CPSwarm - CPSwarm Completed Project uri icon

description

  • Cyber-Physical Systems (CPS) find applications in a number of large-scale, safety-critical domains e.g. transportation, smart cities, etc. While the increased CPS adoption has resulted in the maturation of solutions for CPS development, a single consistent science of system integration for CPS has not yet been consolidated. Therefore CPS development remains a complex and error-prone task, often requiring a collection of separate tools. Moreover, interactions amongst CPS might lead to new behaviors and emerging properties, often with unpredictable results. Rather than being an unwanted byproduct, these interactions can become an advantage if explicitly managed since early design stages. CPSwarm tackles this challenge by proposing a new science of system integration and tools to support engineering of CPS swarms. CPSwarm tools will ease development and integration of complex herds of heterogeneous CPS that collaborate based on local policies and that exhibit a collective behavior capable of solving complex, industrial-driven, real-world problems. The project defines a complete toolchain that enables the designer to: (a) set-up collaborative autonomous CPSs; (b) test the swarm performance with respect to the design goal; and (c) massively deploy solutions towards “reconfigurable” CPS devices.
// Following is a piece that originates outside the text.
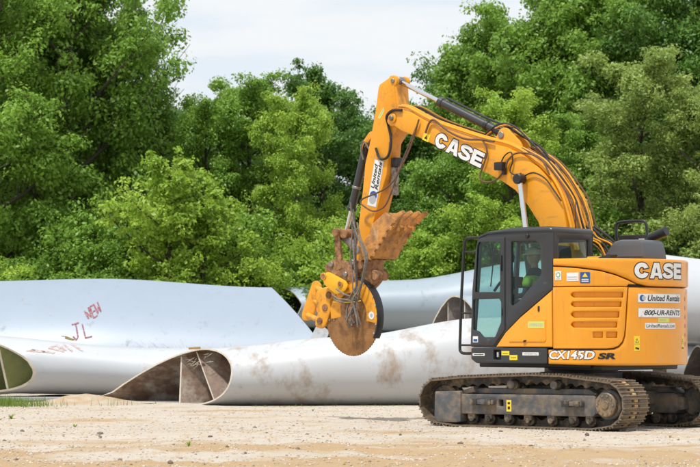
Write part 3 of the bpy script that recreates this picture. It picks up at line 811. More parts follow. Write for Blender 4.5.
decal('website_sticker', cwo, tailmap(UT(19.6), 1.388), [('rect', 0, 0, UT(-5) - UT(19.6), .08, WHITE), ('text', 'UnitedRentals.com', .02, .016, UT(-5) - UT(19.6) - .02, .064, INK, .012, .2)])
decal('inspection_sticker', cwo, tailmap(UT(10.5), 1.478), [('rect', 0, 0, .24, .058, LIME), ('text', 'INSPECTED', .02, .018, .16, .042, GREYP, .0, 0)])
for ud in (26.5, -13.0):
    decal('warning_sticker', cwo, tailmap(UT(ud), 1.085), [('rect', 0, 0, .092, .205, YEL), ('poly', [(.018, .115), (.074, .115), (.046, .175)], INK), ('poly', [(.030, .121), (.062, .121), (.046, .160)], YEL), ('rect', .05, .02, .078, .045, INK), ('rect', .02, .03, .05, .05, INK), ('rect', 0.004, .094, .088, .098, INK)])
for k in range(6):
    decal('reflector_strip', cwo, tailmap(UT(-19.5), 1.15 + k * .125), [('rect', 0, 0, .035, .055, REDP)])
decal('model_lettering', cwo, tailmap(-.06, .975), [('text', 'CX145D', -.01, -.01, .71, .125, INK, .07, .18), ('text', 'CX145D', 0, 0, .70, .115, WHITE, .035, .18), ('text', 'SR', .74, .0, .99, .085, INK, .05, .18)])
sm = lambda u, v, n: Fp(u, n) + (v,)
decal('info_sticker', EX.children[-1] if False else hood, tailmap(.235, 2.035, .002), [('rect', 0, 0, .19, .115, WHITE), ('rect', .015, .02, .175, .03, GREYP), ('rect', .015, .05, .175, .06, GREYP)])
decal('safety_sticker', hood, tailmap(.445, 2.005, .002), [('rect', 0, 0, .135, .15, BLUE), ('poly', [(.03, .085), (.105, .085), (.0675, .14)], YEL), ('rect', .02, .02, .115, .032, WHITE), ('rect', .02, .045, .115, .057, WHITE)])
decal('eco_sticker', hood, tailmap(.045, 2.05, .002), [('rect', 0, 0, .10, .125, WHITE), ('poly', circle_pts(.05, .072, .036), GREENP), ('poly', circle_pts(.05, .072, .024), WHITE), ('rect', .02, .015, .08, .025, GREYP)])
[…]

Model-centric design and predictive engineering are the pillars of the project, enabling definition, composition, verification and simulation of collaborative, autonomous CPS while accounting for various dynamics, constraints and for safety, performance and cost efficiency issues. CPSwarm pushes forward CPS engineering at a larger scale, with an expected significant reduction of development time and costs. Project results will be tested in real-world use cases in 3 different domains: swarms of Unmanned Aerial Vehicles and Rovers for safety and security purposes; autonomous driving for freight vehicles; and swarm of opportunistically collaborating smart bikes.